The charter flight on Monday flew to San Pedro Sula from New Mexico. The city of San Pedro Sula has the world’s highest murder rate.

On board the flight were 17 adult women, 12 girls and 9 boys. The children were between the ages of 18 months and 15 years, said an official from the Honduran government.

The children left the airport and looked happy, while being loaded on a bus.

During a period of eight months that ended June 15, over 52,000 children were stopped and detained by Border Patrol agents of which the majority were from Central America.

That total was double what the previous year was. Officials believe that tens of thousands were able to slip through as well.

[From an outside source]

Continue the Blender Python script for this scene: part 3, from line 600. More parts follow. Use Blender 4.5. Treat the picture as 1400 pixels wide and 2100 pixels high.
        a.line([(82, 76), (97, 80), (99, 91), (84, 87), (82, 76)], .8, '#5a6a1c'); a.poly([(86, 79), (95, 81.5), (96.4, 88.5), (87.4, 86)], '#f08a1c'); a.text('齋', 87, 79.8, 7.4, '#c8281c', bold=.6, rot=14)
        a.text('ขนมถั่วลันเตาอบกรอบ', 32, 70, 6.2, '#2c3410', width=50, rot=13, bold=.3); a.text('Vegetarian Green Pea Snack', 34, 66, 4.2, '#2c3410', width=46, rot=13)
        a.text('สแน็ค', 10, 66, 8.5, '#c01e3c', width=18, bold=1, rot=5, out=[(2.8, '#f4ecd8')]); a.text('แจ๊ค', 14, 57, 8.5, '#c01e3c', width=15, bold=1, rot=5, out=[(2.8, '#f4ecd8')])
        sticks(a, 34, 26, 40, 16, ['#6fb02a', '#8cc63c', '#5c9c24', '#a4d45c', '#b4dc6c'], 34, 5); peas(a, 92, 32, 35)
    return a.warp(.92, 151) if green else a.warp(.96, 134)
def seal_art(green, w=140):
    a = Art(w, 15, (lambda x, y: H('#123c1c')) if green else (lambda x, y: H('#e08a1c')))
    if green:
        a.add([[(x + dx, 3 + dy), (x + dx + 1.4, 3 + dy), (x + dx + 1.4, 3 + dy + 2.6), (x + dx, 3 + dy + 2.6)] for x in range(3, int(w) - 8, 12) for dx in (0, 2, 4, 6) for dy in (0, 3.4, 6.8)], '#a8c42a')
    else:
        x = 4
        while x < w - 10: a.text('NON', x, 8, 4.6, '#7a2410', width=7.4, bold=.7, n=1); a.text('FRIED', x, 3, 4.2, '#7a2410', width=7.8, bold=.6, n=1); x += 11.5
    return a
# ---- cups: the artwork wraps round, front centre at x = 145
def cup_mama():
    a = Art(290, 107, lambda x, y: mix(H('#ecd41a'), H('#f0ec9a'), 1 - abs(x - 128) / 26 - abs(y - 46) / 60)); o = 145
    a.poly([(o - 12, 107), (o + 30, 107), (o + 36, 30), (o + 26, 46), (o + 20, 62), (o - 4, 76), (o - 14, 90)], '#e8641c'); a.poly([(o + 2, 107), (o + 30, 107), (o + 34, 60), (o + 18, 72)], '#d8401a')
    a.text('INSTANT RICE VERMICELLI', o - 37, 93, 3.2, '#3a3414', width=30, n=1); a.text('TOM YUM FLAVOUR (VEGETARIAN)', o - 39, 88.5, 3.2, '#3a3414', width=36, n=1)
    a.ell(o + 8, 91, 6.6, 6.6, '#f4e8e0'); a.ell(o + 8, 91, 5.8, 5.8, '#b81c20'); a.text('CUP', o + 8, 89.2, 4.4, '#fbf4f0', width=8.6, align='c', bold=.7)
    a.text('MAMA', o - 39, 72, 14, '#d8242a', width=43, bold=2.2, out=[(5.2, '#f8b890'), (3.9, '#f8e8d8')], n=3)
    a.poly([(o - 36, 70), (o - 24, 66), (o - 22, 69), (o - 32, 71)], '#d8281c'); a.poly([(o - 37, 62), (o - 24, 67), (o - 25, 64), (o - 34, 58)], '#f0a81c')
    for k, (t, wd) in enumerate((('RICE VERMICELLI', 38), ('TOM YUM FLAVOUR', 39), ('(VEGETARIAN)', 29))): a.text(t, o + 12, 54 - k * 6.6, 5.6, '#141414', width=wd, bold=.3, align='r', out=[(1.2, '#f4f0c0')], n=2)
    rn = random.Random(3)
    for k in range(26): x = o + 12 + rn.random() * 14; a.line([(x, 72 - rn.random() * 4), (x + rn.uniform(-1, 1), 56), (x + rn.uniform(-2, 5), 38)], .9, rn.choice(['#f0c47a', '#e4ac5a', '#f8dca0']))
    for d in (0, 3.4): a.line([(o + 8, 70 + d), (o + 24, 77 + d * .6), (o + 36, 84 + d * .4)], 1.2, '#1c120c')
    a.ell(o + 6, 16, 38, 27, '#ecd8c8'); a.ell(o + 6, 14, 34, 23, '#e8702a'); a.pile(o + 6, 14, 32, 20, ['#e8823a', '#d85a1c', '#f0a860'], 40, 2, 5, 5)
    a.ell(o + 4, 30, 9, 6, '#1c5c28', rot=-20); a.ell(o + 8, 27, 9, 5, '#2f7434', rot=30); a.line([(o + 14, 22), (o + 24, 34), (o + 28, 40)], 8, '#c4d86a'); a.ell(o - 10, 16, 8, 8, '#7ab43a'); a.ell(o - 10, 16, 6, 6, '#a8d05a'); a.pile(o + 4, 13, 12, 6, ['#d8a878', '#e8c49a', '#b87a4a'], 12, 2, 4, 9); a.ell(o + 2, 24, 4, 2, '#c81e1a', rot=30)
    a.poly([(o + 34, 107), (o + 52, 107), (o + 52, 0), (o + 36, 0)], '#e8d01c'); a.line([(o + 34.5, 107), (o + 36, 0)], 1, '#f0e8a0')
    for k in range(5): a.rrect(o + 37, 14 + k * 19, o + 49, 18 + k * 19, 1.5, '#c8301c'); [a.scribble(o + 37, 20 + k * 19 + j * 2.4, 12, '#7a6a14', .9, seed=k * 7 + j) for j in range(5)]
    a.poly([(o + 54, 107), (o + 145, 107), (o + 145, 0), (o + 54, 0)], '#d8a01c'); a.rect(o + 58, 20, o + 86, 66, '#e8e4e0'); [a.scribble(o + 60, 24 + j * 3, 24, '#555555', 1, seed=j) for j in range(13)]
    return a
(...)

Obama is beginning to face increased pressure over the surge of minors who are unaccompanied entering the U.S.

Advocates of immigration are calling on the White House to address the migrant’s humanitarian needs. Republicans on Capitol Hill are blaming the current crisis on the immigration policies of Obama. They have called for him to make the border more secure.

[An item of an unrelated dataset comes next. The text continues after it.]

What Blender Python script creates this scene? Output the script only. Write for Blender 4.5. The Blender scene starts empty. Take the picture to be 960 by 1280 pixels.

The White House has stressed that children from Central America who cross illegally into the U.S. will be returned home and that process would speed up starting this week.

El Salvador, Guatemala and Honduras have all suffered from violence involving gangs and the offshoots of the drug cartels in Mexico who use the area as their staging area for drug trafficking operations.

Juan Hernandez the President of Honduras blamed the drug policy in the U.S. on sparking violence and the increase in migration into the U.S.